このデジタル署名はタイムスタンプ局の秘密鍵で行われ、この結果生成されたデータがタイムスタンプです。

STEP
タイムスタンプの保存

生成されたタイムスタンプはユーザーに返され、元のデータと一緒に保存されます。

STEP
タイムスタンプの検証

ユーザーは、必要な時にオリジナルのデータのハッシュ値とタイムスタンプに格納されているハッシュ値を比較することで検証を行います。
(タイムスタンプのデジタル署名は、タイムスタンプ局のデジタル証明書に含まれる公開鍵で復号することができます)

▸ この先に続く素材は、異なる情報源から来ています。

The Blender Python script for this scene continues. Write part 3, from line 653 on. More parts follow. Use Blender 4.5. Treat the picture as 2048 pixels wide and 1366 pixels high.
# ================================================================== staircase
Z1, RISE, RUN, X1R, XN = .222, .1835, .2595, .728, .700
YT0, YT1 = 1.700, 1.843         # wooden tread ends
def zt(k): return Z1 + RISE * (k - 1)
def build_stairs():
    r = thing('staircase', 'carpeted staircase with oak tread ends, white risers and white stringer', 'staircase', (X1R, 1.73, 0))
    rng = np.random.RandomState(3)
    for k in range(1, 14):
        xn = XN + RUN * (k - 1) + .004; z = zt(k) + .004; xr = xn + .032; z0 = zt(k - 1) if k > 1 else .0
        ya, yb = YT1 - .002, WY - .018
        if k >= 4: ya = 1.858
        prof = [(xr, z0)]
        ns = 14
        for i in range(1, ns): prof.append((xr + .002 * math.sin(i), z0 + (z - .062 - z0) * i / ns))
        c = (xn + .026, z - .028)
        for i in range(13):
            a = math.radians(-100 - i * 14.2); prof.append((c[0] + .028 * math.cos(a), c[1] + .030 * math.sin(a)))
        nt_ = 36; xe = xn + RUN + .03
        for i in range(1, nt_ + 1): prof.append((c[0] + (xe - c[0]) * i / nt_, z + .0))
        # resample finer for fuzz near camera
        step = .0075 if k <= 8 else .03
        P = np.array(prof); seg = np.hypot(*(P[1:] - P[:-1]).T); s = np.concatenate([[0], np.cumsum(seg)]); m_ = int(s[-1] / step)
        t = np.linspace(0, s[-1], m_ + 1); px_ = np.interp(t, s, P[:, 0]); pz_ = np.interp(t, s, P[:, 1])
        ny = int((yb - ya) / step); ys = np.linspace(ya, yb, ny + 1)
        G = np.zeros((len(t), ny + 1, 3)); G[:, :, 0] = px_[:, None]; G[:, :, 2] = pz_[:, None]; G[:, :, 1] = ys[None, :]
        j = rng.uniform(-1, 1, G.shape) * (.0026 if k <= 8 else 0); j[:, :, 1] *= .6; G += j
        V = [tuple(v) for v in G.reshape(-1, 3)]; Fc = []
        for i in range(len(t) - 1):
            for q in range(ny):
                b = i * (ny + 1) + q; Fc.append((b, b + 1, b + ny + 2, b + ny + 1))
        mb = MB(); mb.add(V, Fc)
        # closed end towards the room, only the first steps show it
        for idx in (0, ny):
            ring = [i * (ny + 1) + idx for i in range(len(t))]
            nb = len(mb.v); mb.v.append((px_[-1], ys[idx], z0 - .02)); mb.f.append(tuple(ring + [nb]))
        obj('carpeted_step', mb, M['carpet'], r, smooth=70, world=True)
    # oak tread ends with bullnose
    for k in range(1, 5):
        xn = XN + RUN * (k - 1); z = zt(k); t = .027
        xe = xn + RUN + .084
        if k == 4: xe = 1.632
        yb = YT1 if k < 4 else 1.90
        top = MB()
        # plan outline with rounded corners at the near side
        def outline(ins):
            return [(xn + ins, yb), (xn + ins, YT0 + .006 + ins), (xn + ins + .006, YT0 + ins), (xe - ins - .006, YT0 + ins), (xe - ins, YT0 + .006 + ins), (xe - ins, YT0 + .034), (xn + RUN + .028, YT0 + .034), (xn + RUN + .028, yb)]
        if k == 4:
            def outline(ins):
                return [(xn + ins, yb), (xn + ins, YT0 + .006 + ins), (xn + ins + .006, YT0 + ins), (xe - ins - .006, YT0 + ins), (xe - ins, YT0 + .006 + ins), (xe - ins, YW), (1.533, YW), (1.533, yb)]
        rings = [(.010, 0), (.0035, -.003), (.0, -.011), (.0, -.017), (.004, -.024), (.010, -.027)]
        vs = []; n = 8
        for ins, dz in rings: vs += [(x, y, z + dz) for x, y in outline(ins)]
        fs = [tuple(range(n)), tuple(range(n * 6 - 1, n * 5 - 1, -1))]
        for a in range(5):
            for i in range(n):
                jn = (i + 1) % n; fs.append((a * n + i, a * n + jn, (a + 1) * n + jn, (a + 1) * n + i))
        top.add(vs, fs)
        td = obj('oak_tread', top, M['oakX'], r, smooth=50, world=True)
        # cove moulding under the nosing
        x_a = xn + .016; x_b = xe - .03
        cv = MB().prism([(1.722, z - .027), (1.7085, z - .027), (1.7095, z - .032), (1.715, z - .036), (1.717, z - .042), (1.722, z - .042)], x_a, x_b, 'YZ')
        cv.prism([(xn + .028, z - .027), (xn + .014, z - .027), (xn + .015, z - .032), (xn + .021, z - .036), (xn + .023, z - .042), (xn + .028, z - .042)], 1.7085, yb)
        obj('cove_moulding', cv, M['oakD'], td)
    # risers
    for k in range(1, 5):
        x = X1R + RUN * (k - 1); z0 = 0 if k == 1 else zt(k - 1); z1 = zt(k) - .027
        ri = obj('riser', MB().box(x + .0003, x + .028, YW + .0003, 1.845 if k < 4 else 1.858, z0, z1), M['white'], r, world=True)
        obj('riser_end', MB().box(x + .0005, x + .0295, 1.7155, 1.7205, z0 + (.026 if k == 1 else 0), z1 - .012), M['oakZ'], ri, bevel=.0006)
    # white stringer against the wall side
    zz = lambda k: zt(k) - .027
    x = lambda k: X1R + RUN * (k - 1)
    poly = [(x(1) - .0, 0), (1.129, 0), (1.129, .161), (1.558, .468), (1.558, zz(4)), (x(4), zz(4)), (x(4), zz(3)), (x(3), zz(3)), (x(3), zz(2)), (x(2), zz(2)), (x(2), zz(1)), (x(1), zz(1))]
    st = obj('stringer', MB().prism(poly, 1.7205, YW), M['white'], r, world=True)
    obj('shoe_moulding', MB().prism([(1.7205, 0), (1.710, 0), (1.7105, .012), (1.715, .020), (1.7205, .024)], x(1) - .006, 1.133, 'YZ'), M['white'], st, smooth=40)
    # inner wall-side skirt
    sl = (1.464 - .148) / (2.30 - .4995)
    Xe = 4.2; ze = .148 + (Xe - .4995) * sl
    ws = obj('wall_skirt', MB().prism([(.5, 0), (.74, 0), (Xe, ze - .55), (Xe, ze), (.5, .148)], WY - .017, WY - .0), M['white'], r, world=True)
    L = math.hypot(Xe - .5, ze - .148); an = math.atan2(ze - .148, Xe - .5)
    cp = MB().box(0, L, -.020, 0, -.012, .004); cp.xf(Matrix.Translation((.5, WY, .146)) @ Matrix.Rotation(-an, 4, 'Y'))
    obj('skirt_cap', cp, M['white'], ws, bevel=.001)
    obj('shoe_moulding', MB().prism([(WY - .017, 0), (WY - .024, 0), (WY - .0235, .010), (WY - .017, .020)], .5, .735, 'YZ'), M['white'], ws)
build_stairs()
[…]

2つのハッシュ値が一致すれば、改ざんされていないことが確認できます。

以上のようにして、タイムスタンプ局は特定の時刻におけるデータの存在を証明します。後からそのデータが改ざんされても、ハッシュ値が変わるため、タイムスタンプと一致しなくなります。

これによってデータの改ざんを検出することができます。

PKI

PKI(Public Key Infrastructure:公開鍵基盤)は、インターネット上で安全な通信やデータのやり取りを実現する公開鍵暗号に関連した技術の基盤(インフラ)をさす言葉です。

PKIは、認証局(CA)を中心とした公開鍵暗号方式に基づく認証、暗号化、デジタル署名などの機能を提供します。これにより、データの安全性や信頼性を確保し、インターネット上での情報のやり取りを安全に行うことができます。

PKIは、オンライン決済や電子署名などの取引において、安全かつ信頼性の高い通信環境を提供するために広く利用されています。

公開鍵暗号方式の重要性

公開鍵暗号方式はインターネット上の安全な通信を支えている最も重要な基盤技術の一つだと言えます。

認証局、暗号化、デジタル署名、SSL、S/MIME、タイムスタンプなど、この単元で学習した内容は全て公開鍵暗号の技術によって成り立っています。